D. Besugo no entendió que las personas son personas, porque tienen derechos que deben ser respetados, casi siempre sin que medie palabra. Tampoco comprendió que las personas tienen sentimientos y deseos, que no hace falta expresar casi nunca, porque se comprenden implícitamente, y menos negociarlos ni dialogarlos. D. Besugo no entendió que la inteligencia es un bien compartido por toda la humanidad y que todos saben pensar y hablar, aunque no copen cada día los medios de comunicación. D. Besugo no entendió que las ideas generales, como su libertad de expresión, o su derecho a dialogar y a plantear su “problema” pueden convertirse en burlas cuando se utilizan solo como artimañas para conseguir aquello que no se puede o no se quiere decir a las claras. Por suerte lo que si entendió, cosa que otros hombres desgraciadamente no hacen, es que a veces uno tiene que envainársela.

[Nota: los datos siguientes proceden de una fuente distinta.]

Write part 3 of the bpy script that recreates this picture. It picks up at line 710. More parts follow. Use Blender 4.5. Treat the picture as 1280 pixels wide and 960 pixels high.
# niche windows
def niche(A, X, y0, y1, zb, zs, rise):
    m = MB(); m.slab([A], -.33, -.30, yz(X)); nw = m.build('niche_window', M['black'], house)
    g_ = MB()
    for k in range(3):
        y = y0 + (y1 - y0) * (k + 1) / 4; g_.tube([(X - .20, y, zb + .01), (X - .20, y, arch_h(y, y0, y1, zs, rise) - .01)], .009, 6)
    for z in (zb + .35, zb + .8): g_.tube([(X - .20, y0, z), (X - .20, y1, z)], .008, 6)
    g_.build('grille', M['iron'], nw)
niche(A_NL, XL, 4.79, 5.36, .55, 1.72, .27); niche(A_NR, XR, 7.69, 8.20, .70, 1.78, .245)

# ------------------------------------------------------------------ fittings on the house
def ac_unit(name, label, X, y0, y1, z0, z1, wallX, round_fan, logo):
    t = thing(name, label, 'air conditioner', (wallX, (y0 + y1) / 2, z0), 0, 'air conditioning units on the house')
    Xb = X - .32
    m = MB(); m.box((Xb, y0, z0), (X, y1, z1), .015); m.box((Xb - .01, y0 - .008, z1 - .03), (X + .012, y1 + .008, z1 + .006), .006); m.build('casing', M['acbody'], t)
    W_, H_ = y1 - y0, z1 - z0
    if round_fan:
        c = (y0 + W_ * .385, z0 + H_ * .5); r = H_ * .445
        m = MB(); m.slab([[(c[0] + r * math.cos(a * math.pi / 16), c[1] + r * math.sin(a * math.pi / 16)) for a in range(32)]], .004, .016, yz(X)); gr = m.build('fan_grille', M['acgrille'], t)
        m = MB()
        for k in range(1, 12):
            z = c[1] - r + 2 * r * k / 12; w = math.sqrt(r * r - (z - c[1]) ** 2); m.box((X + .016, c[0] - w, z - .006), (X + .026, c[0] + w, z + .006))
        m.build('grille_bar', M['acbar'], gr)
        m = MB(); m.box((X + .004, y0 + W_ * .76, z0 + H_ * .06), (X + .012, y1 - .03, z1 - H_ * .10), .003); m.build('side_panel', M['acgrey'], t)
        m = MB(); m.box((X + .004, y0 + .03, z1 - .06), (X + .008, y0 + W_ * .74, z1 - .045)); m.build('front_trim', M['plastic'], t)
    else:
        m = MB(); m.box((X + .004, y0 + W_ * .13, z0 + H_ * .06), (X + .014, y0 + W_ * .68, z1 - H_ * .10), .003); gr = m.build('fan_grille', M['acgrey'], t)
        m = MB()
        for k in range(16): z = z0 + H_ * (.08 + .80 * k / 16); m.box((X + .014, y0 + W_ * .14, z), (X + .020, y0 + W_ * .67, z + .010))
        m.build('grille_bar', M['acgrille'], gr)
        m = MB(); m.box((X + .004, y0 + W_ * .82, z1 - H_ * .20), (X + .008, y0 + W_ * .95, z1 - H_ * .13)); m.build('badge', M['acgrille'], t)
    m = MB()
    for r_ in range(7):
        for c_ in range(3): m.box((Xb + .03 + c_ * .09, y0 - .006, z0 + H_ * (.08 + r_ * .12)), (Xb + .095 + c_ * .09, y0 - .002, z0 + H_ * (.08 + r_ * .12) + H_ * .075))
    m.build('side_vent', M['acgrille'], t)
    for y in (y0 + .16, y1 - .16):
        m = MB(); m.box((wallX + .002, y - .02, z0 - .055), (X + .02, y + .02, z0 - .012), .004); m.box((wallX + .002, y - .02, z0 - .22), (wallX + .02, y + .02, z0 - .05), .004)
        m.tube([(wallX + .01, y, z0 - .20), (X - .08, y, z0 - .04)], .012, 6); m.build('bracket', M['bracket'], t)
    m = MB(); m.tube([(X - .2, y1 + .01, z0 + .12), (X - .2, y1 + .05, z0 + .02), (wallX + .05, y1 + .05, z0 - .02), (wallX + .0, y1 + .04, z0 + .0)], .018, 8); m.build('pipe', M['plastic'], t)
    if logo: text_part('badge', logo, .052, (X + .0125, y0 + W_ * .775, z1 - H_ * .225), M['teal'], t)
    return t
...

Pero D. Besugo es un ciudadano de a pie, desafortunado en amores y pobre en sus razones. Si fuese un político en ejercicio la cosa sería muy diferente. Y es que entonces estaría en el tejado de los gatos pardos, maúlla que te maúlla, para apañarse presas, amigos y compañeras. Sus argumentos serían irrebatibles, porque solo los gatos tienen derecho a maullar en los tejados. Los gatos se entienden entre sí porque tienen un lenguaje propio, que quita el sueño a los vecinos en determinadas estaciones del año, porque comparten el mismo lugar y porque lo que ellos se disputan son los lugares preferentes del escenario de sus vidas y haciendas. Los vecinos no tienen más remedio que aguantarlos y ver si, para su alivio, alguno se cae del tejado y agota la séptima de sus vidas. Aunque así fuese hay muchos más gatos dispuestos a ocupar su puesto y a hablar sin decir nada verdaderamente importante. Pero como ocurre siempre, por fin sale el sol y llega el día en el que amanece una realidad que sigue sus propios caminos.